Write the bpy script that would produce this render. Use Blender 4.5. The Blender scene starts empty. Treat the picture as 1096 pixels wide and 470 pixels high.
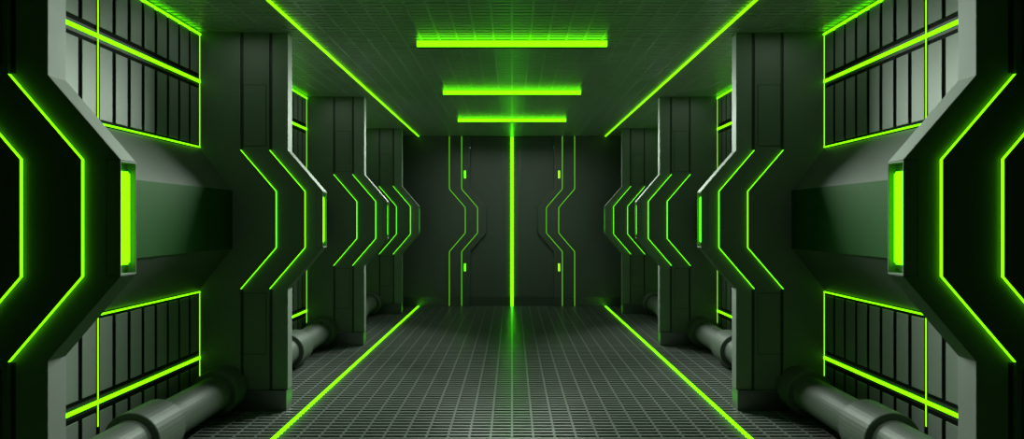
import bpy, bmesh, math
from mathutils import Vector

S = bpy.context.scene
COL = S.collection

# ------------------------------------------------------------------ camera, world, lights, exposure
CZ = 2.015            # eye height
ZC = 2.03             # mid height of the wall bumps
CEIL = 4.02           # ceiling height
cam_d = bpy.data.cameras.new('camera')
cam = bpy.data.objects.new('camera', cam_d)
COL.objects.link(cam)
cam.location = (0, 0, CZ)
cam.rotation_euler = (math.pi / 2, 0, 0)
cam_d.sensor_width = 36
cam_d.lens = 36 * 700 / 1096
cam_d.shift_y = 1.5 / 1096
cam_d.clip_start = 0.05
S.camera = cam

w = bpy.data.worlds.new('world')
S.world = w
w.use_nodes = True
w.node_tree.nodes['Background'].inputs[0].default_value = (0.0, 0.0, 0.0, 1)

S.view_settings.view_transform = 'Standard'
S.view_settings.look = 'None'
S.view_settings.exposure = 0.0
S.view_settings.gamma = 1.0
S.view_settings.use_curve_mapping = False
S.cycles.use_denoising = True
S.cycles.max_bounces = 8
S.cycles.sample_clamp_indirect = 6


def area(loc, sx, sy, power, rot=(0, 0, 0), color=(1, 1, 1), spread=180):
    d = bpy.data.lights.new('overhead_light', 'AREA')
    d.shape = 'RECTANGLE'
    d.size, d.size_y, d.energy, d.color = sx, sy, power, color
    d.spread = math.radians(spread)
    o = bpy.data.objects.new('overhead_light', d)
    o.location, o.rotation_euler = loc, rot
    COL.objects.link(o)
    return o


DK = [3.369 + 3.608 * k for k in range(4)]      # front of each pair of pillars
WHITE = (0.84, 1.0, 0.84)


def aim(d):
    return Vector(d).to_track_quat('-Z', 'Y').to_euler()


# lights over each bay, turned back towards the notched pillar edges
for k, (p, dy) in enumerate(((56, 2.5), (104, 2.8), (86, 2.5), (16, 0.8))):
    for sd in (-1, 1):
        area((sd * 0.6, DK[k] + dy, 3.85), 1.5, 0.3, p, rot=aim((sd * 0.55, -0.64, -0.58)), color=WHITE, spread=82)
for k, p in enumerate((1.8, 1.5, 1.0)):                       # weak fill lights added at the ceiling corners, no fixtures there
    for sd in (-1, 1):
        area((sd * 2.8, DK[k + 1] - 0.55, 3.985), 0.5, 0.5, p, color=WHITE)
area((0, 13.6, 3.9), 3.0, 0.3, 13, rot=aim((0, 0.5, -0.85)), color=WHITE, spread=110)  # added fill that brightens the end wall, no fixture

# ------------------------------------------------------------------ materials


def metal(name, col, rough=0.4, metallic=0.0, spec=0.5, var=0.08, scale=6.0, stretch=(1, 1, 1)):
    m = bpy.data.materials.new(name)
    m.use_nodes = True
    nt = m.node_tree
    b = nt.nodes['Principled BSDF']
    b.inputs['Metallic'].default_value = metallic
    b.inputs['Specular IOR Level'].default_value = spec
    tc = nt.nodes.new('ShaderNodeTexCoord')
    mp = nt.nodes.new('ShaderNodeMapping')
    mp.inputs['Scale'].default_value = stretch
    nz = nt.nodes.new('ShaderNodeTexNoise')
    nz.inputs['Scale'].default_value = scale
    nz.inputs['Detail'].default_value = 4
    nt.links.new(tc.outputs['Object'], mp.inputs['Vector'])
    nt.links.new(mp.outputs['Vector'], nz.inputs['Vector'])
    mr = nt.nodes.new('ShaderNodeMapRange')
    mr.inputs['To Min'].default_value = max(0.02, rough - var)
    mr.inputs['To Max'].default_value = rough + var
    nt.links.new(nz.outputs['Fac'], mr.inputs['Value'])
    nt.links.new(mr.outputs['Result'], b.inputs['Roughness'])
    cr = nt.nodes.new('ShaderNodeMix')
    cr.data_type = 'RGBA'
    cr.inputs[6].default_value = (*[c * 0.92 for c in col], 1)
    cr.inputs[7].default_value = (*[min(1, c * 1.08) for c in col], 1)
    nt.links.new(nz.outputs['Fac'], cr.inputs[0])
    nt.links.new(cr.outputs[2], b.inputs['Base Color'])
    return m


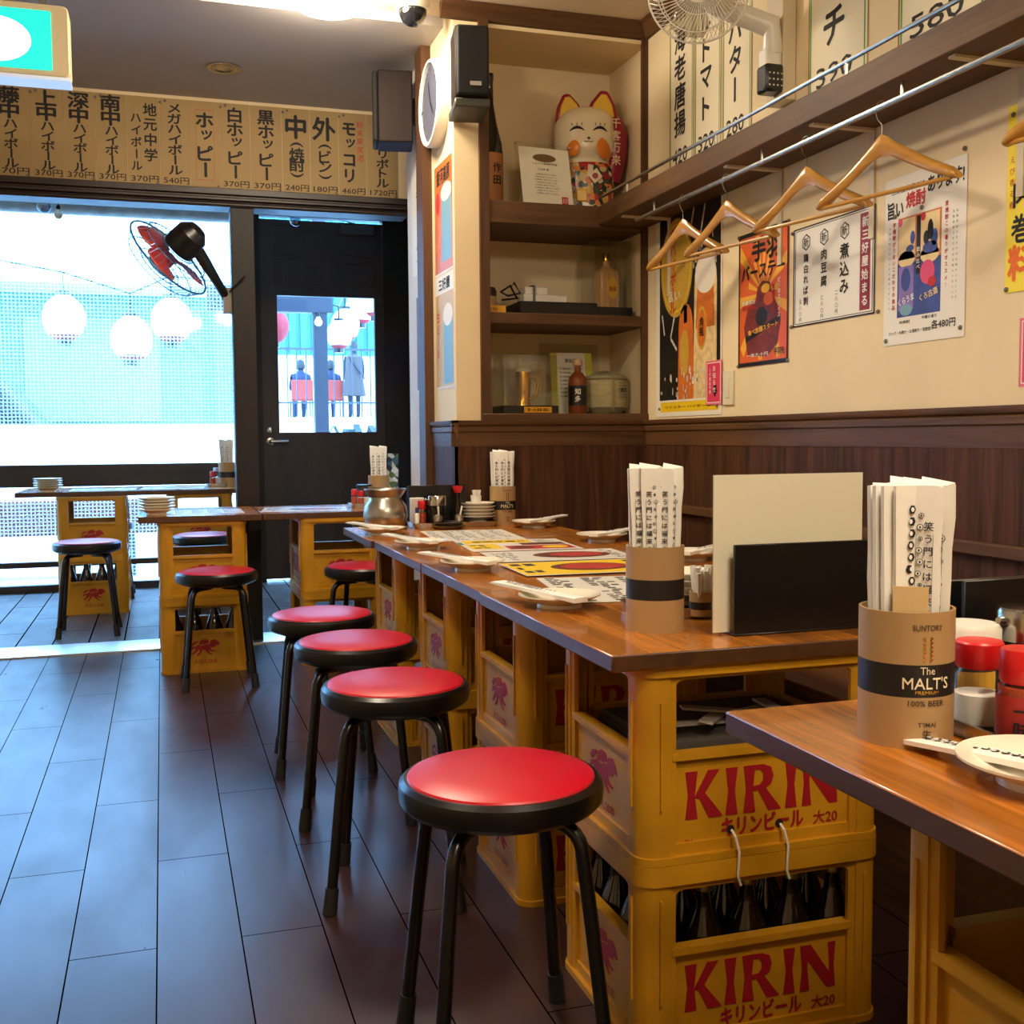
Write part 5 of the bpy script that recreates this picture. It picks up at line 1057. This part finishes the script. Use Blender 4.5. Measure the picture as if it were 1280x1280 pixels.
# ---------------------------------------------------------------- coat hangers on the rod
def make_hanger(label, y, rz, grp='wooden coat hangers'):
    t = thing('coat_hanger', label, 'hanger', (1.72, y, 1.81), rz, grp)
    # local: Y along the shoulders, Z up, hook over the rod
    b = MB(); n = 14; hw = .215
    for side in (-1, 1):
        rows = []
        for i in range(n + 1):
            s = i / n; y_ = side * hw * s; zc = -.094 - .122 * (.12 * s * s + .88 * (s * s + .006) ** .5 - .88 * .0775) - .010 * math.sin(PI * s); hh = .021 - .007 * s + .006 * math.exp(-(s / .12) ** 2); tt = .0075 + .0165 * max(0, (s - .45) / .55) ** 1.3; bow = .012 * s * s
            if i == n: hh *= .6; tt *= .7
            for k in range(10): a = 2 * PI * k / 10; rows.append((tt * math.cos(a) + bow, y_, zc + hh * math.sin(a)))
        o = len(b.v); b.v += rows
        for i in range(n):
            for k in range(10): f = (o + i * 10 + k, o + i * 10 + (k + 1) % 10, o + (i + 1) * 10 + (k + 1) % 10, o + (i + 1) * 10 + k); b.f.append(f if side < 0 else f[::-1]); b.m.append(0)
        b.f.append(tuple(o + n * 10 + k for k in range(10))); b.m.append(0)
    b.build('hanger_body', hang_m, t, sharp=60)
    MB().tube([(.006, -.2, -.212), (.006, .2, -.212)], .0055, 8).build('trouser_bar', hang_m, t)
    MB().tube([(0, 0, -.085), (0, 0, -.045), (0, .014, -.03), (.0, .02, -.012)] + [(0, .004 + .0155 * math.cos(a), .0005 + .0135 * math.sin(a)) for a in [i * PI / 8 for i in range(-1, 9)]], .0016, 6).build('wire_hook', chrome, t)
    return t
hang_y = (3.47, 3.165, 2.712, 2.376, 1.70)
for i, (y, lb) in enumerate(zip(hang_y, ('wooden coat hanger furthest from the viewpoint, in front of the dark beer poster', 'wooden coat hanger second from the far end, overlapping the beer poster edge', 'wooden coat hanger third from the far end, above the framed white menu', 'wooden coat hanger in front of the drinks poster', 'wooden coat hanger cut off by the right edge over the yellow poster'))):
    make_hanger(lb, y, math.radians((10, 11, 12, 13, 12)[i]))

# ---------------------------------------------------------------- posters and paper menus
def poster(label, O, U, V, w_, h_, base, mats, name='poster', cat_='poster'):
    """returns an MB whose sheet is centred on O; draw with .prism/.text at O + small steps"""
    b = MB(); n = Vector(U).cross(Vector(V)).normalized(); b.prism([(-w_ / 2, -h_ / 2), (w_ / 2, -h_ / 2), (w_ / 2, h_ / 2), (-w_ / 2, h_ / 2)], Vector(O), U, V, .0008, 0)
    b.O = Vector(O) + n * .0008; b.n = n; b.U = Vector(U); b.V = Vector(V); b.w = w_; b.h = h_
    def P(poly, mi, l=.0002): b.prism([(x * w_, y * h_) for x, y in poly], b.O + n * (l - .0002), U, V, .0002, mi)
    def T(s, x, y, fw, fh, mi, bold=.01, l=.0006, spin=0): b.text(s, b.O + b.U * (x * w_) + b.V * (y * h_), U, V, .05, mi, bold, l, fit=(fw * w_ if fw else None, fh * h_ if fh else None), spin=spin)
    def C(s, x, y, size, pitch, mi, bold=.01, l=.0006, wide=1.0): b.column(s, b.O + b.U * (x * w_) + b.V * (y * h_), U, V, size * h_, pitch * h_, mi, bold, l, wide)
    def D(pins):
        o = b.build(name, mats); tag(o, label, cat_)
        for x, y in pins:
            c = b.O + b.U * (x * w_) + b.V * (y * h_); MB().lathe([(.006, 0), (.006, .003), (.003, .006), (0, .0065)], 12, c=c, axis=b.n).build('pin', mat('pin_grey', (110, 108, 104), .4), o)
        return o
    b.P, b.T, b.C, b.D = P, T, C, D
    return b
RU = Vector((0, -1, 0)); WX = 1.9065
SQ = lambda x0, x1, y0, y1: [(x0, y0), (x1, y0), (x1, y1), (x0, y1)]
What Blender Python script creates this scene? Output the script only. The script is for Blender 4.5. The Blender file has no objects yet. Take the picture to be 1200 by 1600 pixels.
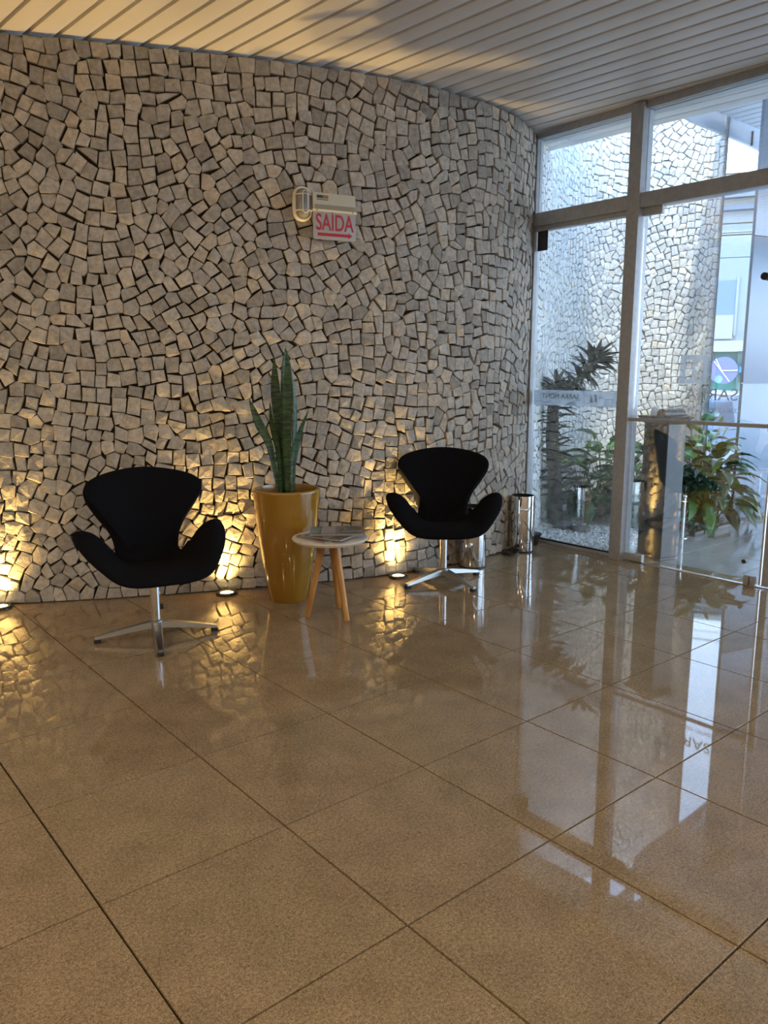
import bpy, math, random
import numpy as np
from mathutils import Vector, Matrix

scene = bpy.context.scene
COL = scene.collection
S = 0.5                       # one floor tile = 0.5 m; plan coordinates below are in tiles
PI = math.pi

# ------------------------------------------------------------------ camera
F_PX = 1215.9
PITCH, YAW = math.radians(-10.16), math.radians(50.27)
CAM = np.array([-2.041, -3.293, 2.408]) * S
fwd = np.array([math.cos(YAW) * math.cos(PITCH), math.sin(YAW) * math.cos(PITCH), math.sin(PITCH)])
rgt = np.array([math.sin(YAW), -math.cos(YAW), 0.0])
upv = np.cross(rgt, fwd)
cam_data = bpy.data.cameras.new('camera')
cam_data.sensor_fit = 'VERTICAL'
cam_data.sensor_height = 36.0
cam_data.lens = F_PX / 1600 * 36.0
cam_data.clip_end = 300
cam = bpy.data.objects.new('camera', cam_data)
COL.objects.link(cam)
cam.matrix_world = Matrix(((rgt[0], upv[0], -fwd[0], CAM[0]), (rgt[1], upv[1], -fwd[1], CAM[1]),
                           (rgt[2], upv[2], -fwd[2], CAM[2]), (0, 0, 0, 1)))
scene.camera = cam

# ------------------------------------------------------------------ light and exposure
scene.view_settings.view_transform = 'Standard'
scene.view_settings.look = 'None'
scene.view_settings.gamma = 1.0
scene.view_settings.use_curve_mapping = False
scene.view_settings.exposure = 0.30

world = bpy.data.worlds.new('sky')
scene.world = world
world.use_nodes = True
wn, wl = world.node_tree.nodes, world.node_tree.links
wn.clear()
w_out = wn.new('ShaderNodeOutputWorld')
w_bg = wn.new('ShaderNodeBackground')
w_ramp = wn.new('ShaderNodeValToRGB')
w_sep = wn.new('ShaderNodeSeparateXYZ')
w_tc = wn.new('ShaderNodeTexCoord')
wl.new(w_tc.outputs['Generated'], w_sep.inputs[0])
wl.new(w_sep.outputs['Z'], w_ramp.inputs[0])
w_ramp.color_ramp.elements[0].position = 0.0
w_ramp.color_ramp.elements[0].color = (0.66, 0.80, 1.0, 1)
w_ramp.color_ramp.elements[1].position = 0.7
w_ramp.color_ramp.elements[1].color = (0.36, 0.58, 1.0, 1)
wl.new(w_ramp.outputs[0], w_bg.inputs[0])
w_bg.inputs[1].default_value = 7.0
wl.new(w_bg.outputs[0], w_out.inputs[0])

sun_d = bpy.data.lights.new('sun', 'SUN')
sun_d.energy = 6.0
sun_d.color = (1.0, 0.95, 0.88)
sun_d.angle = math.radians(3)
sun = bpy.data.objects.new('sun', sun_d)
COL.objects.link(sun)
sun.rotation_euler = Vector((0.42, 0.16, -0.90)).to_track_quat('-Z', 'Y').to_euler()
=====
### Written exercise
Set down again, exactly, the lines of the material above from its first line to the one with "0.0, 0.0, 1)", inclusive. Leave the pictures out.

### Solution for this problem
Write the bpy script that would produce this render. Use Blender 4.5. The Blender scene starts empty. Treat the picture as 1096 pixels wide and 470 pixels high.
import bpy, bmesh, math
from mathutils import Vector

S = bpy.context.scene
COL = S.collection

# ------------------------------------------------------------------ camera, world, lights, exposure
CZ = 2.015            # eye height
ZC = 2.03             # mid height of the wall bumps
CEIL = 4.02           # ceiling height
cam_d = bpy.data.cameras.new('camera')
cam = bpy.data.objects.new('camera', cam_d)
COL.objects.link(cam)
cam.location = (0, 0, CZ)
cam.rotation_euler = (math.pi / 2, 0, 0)
cam_d.sensor_width = 36
cam_d.lens = 36 * 700 / 1096
cam_d.shift_y = 1.5 / 1096
cam_d.clip_start = 0.05
S.camera = cam

w = bpy.data.worlds.new('world')
S.world = w
w.use_nodes = True
w.node_tree.nodes['Background'].inputs[0].default_value = (0.0, 0.0, 0.0, 1)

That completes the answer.